Pretty fucking great story, and extremely up my alley. Here’s what I’m basically scouring the world for at all times: 1. A hidden history that touches upon something very well known (the Holocaust), but from a completely unexpected angle. 2. A gay anti-hero, who doesn’t conform to respectability politics and can’t be categorized. 3. An archival mystery: some sort of cache of rare or forgotten footage, or in this case, a photograph that destabilizes the historical record, and lays the groundwork for a biographical fantasy. Let me know if you find something that fits the bill, it’s not easy.
Another thing I’m realizing is that I love a story about someone, or a group of people who aren’t palatable to the mainstream, but nonetheless find themselves thrust into that spotlight.
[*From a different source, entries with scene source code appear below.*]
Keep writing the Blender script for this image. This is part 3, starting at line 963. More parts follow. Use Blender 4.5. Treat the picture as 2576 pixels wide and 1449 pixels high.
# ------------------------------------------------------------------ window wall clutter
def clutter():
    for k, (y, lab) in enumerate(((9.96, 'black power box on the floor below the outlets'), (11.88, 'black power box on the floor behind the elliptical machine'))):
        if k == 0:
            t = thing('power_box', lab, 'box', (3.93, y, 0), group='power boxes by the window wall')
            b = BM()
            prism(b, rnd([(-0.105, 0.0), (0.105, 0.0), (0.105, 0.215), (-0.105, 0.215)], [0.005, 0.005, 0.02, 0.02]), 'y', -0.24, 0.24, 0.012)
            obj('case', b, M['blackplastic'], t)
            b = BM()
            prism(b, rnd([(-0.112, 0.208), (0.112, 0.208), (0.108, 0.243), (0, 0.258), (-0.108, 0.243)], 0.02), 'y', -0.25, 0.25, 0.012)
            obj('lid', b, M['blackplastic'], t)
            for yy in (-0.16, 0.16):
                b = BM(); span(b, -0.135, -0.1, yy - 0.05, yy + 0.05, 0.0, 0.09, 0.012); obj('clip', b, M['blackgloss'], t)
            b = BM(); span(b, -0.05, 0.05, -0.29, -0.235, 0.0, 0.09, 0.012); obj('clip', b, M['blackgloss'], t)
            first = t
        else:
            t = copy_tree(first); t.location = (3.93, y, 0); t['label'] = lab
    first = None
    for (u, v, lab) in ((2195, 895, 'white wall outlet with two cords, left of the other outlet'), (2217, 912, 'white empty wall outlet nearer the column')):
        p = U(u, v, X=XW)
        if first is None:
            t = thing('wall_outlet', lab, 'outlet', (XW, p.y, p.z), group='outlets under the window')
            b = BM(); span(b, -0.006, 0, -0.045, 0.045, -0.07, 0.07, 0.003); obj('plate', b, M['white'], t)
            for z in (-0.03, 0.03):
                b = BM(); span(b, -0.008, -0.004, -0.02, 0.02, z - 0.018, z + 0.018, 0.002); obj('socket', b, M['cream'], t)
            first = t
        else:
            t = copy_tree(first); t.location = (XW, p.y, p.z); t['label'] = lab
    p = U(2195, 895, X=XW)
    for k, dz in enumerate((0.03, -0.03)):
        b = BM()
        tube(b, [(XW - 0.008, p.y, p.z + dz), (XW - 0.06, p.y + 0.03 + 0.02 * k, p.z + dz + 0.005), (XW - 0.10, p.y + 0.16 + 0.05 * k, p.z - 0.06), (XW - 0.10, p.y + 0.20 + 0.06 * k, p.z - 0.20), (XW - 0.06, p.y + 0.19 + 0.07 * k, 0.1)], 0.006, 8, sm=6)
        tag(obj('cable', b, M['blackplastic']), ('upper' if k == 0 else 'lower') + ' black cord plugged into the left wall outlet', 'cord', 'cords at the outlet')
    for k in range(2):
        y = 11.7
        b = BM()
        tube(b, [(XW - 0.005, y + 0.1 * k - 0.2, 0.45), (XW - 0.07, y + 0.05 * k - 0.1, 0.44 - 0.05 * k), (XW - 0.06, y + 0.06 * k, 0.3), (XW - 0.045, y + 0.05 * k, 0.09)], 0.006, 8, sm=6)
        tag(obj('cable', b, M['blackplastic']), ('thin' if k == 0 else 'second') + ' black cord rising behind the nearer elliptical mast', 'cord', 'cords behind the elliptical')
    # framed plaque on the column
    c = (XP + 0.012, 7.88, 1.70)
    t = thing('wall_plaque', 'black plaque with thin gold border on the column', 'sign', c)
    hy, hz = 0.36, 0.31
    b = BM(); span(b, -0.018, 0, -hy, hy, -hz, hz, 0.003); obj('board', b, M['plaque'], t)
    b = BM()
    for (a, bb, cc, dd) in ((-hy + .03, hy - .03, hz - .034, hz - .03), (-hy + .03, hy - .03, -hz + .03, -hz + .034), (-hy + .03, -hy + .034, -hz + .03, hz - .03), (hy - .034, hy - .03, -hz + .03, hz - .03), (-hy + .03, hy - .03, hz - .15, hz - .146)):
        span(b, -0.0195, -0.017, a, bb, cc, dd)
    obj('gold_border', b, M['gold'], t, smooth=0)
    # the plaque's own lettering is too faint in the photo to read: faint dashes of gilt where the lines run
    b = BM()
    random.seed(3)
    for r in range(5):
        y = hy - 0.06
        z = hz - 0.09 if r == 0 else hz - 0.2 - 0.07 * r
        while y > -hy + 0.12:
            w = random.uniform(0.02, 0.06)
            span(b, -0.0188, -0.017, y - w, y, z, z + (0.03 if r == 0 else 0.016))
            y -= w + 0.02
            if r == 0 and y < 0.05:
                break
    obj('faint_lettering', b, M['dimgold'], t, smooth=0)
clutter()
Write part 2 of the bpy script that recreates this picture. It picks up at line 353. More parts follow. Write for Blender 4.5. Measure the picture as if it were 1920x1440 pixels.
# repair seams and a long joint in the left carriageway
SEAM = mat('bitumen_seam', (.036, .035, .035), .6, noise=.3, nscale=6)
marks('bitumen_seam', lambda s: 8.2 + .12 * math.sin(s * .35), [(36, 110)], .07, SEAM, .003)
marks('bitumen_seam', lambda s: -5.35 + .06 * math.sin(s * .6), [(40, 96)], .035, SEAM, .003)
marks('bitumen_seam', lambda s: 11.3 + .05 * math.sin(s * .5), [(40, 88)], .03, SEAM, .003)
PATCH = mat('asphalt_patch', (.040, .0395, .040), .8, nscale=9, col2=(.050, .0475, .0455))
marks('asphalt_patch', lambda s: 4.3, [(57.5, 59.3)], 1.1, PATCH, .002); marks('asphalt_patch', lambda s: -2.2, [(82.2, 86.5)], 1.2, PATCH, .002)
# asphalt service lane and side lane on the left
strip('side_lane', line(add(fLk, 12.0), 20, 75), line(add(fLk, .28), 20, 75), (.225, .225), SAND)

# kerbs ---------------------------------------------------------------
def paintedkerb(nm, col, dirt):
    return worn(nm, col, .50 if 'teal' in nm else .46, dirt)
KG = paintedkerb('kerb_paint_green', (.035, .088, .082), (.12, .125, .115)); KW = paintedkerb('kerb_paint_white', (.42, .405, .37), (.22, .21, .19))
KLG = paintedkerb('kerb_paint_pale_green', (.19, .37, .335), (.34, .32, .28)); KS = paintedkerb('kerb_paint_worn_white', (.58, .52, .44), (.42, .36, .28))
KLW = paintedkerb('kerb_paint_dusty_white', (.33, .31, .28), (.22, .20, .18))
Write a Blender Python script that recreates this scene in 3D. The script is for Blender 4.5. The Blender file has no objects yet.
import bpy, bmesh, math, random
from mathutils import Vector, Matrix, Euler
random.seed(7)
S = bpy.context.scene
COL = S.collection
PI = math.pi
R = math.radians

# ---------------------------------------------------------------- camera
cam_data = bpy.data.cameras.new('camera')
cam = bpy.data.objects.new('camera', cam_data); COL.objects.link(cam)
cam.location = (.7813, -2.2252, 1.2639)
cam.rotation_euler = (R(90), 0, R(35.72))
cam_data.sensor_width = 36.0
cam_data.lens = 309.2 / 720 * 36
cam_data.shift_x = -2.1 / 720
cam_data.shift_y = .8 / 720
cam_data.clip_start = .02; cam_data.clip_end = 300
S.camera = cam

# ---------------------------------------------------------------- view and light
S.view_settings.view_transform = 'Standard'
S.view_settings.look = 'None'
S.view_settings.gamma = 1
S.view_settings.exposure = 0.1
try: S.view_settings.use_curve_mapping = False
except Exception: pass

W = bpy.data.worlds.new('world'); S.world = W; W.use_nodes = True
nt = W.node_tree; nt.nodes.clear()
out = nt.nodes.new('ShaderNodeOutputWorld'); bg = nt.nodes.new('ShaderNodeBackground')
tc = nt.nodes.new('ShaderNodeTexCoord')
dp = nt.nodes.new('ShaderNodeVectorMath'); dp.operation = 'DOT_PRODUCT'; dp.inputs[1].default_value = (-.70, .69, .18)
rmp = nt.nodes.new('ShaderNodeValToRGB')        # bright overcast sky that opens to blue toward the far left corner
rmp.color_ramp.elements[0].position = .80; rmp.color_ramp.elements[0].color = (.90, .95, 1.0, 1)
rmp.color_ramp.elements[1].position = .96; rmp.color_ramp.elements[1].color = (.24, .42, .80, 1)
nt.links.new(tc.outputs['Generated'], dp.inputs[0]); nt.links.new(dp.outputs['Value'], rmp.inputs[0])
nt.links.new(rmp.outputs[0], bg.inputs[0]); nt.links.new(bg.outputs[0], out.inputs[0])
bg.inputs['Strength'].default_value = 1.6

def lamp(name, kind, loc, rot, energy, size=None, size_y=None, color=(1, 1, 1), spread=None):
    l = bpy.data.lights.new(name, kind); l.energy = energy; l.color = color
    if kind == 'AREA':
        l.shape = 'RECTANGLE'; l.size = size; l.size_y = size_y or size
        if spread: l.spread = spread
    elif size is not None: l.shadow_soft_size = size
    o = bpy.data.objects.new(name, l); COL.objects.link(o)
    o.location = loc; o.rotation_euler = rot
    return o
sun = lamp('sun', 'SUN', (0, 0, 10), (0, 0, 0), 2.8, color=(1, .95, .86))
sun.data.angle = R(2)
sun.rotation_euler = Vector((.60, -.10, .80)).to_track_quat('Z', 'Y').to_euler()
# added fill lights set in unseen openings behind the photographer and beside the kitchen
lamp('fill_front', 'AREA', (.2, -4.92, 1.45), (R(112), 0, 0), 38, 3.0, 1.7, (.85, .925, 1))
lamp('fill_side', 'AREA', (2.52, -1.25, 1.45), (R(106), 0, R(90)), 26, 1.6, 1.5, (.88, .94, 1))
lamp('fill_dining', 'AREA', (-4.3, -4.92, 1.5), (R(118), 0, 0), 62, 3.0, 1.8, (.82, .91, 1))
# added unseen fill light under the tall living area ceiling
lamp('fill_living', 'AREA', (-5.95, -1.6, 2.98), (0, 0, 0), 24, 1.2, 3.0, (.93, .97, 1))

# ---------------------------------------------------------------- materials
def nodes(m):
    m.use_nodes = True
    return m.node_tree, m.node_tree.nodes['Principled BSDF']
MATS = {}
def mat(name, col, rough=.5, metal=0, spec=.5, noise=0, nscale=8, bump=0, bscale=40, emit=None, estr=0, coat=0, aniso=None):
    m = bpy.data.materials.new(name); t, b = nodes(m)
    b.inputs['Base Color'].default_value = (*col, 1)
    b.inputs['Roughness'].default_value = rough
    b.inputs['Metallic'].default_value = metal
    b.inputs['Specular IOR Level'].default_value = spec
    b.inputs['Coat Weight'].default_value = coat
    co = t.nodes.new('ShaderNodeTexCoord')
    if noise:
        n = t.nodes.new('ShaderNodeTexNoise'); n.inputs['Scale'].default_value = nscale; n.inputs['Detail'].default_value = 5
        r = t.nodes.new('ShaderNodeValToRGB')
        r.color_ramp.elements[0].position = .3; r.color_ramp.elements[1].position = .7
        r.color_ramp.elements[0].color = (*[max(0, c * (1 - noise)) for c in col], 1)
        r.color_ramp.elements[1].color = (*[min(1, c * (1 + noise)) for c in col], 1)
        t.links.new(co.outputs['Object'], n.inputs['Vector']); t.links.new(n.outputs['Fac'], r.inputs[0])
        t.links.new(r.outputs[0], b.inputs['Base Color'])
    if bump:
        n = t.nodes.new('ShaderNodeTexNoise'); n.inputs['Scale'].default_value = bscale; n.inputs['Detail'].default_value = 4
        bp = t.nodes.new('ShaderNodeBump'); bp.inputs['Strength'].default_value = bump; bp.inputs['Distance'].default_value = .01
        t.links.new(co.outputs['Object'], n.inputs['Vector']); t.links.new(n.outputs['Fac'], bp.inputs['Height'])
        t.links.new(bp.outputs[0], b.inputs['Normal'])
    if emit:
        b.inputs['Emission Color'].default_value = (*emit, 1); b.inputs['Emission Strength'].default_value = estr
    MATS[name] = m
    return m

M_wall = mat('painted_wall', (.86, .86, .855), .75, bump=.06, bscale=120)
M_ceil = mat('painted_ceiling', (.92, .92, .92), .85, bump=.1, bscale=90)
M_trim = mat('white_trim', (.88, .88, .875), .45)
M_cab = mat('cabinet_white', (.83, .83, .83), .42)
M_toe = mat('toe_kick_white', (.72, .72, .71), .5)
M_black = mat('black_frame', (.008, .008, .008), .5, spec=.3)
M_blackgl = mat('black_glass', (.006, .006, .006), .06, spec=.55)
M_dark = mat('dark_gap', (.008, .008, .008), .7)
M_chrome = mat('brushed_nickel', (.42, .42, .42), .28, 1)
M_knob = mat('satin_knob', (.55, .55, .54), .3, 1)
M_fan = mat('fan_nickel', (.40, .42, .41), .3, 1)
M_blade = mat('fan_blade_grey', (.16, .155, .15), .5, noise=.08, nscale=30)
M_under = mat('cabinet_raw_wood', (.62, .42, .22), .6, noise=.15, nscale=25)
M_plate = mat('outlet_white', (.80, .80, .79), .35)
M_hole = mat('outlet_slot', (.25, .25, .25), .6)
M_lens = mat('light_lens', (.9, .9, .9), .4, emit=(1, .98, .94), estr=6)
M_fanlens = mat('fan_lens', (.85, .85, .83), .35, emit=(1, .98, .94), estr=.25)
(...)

It’s interesting to think about both the opportunities and the consequences of visibility. We don’t know if Herschel was gay or not, but he weaponized his sexuality to release himself from the burden of political martyrdom and monstrosity. He was too much of a punk and outlier to be anybody’s symbol.
Am I really going to direct an elaborate period courtroom drama about the Holocaust? No. I guess I could make something like Woody Allen’s Zellig with fabricated newsreel footage of the whole saga, but that doesn’t seem particularly appealing to me. I talked to one of my favorite collaborators, David, about making an animated documentary version, and then I texted Jenna and Collier, “I’m making a Holocaust cartoon, for real!” But I was told by my confidantes and trusted ears to the ground (aka my Jewish agent, Amanda) that there isn’t currently an appetite for historical Nazi-era animated documentaries… Sigh.
There are some good fiction films being made by documentary filmmakers. The most recent is Alice Diop’s Saint Omer, which draws upon real events and courtroom testimony, and is brought to life by a riveting performance from Guslagie Malanda. I was so starstruck by her at a recent event that I asked her if she was Belgian, she looked at me funny, and I walked away.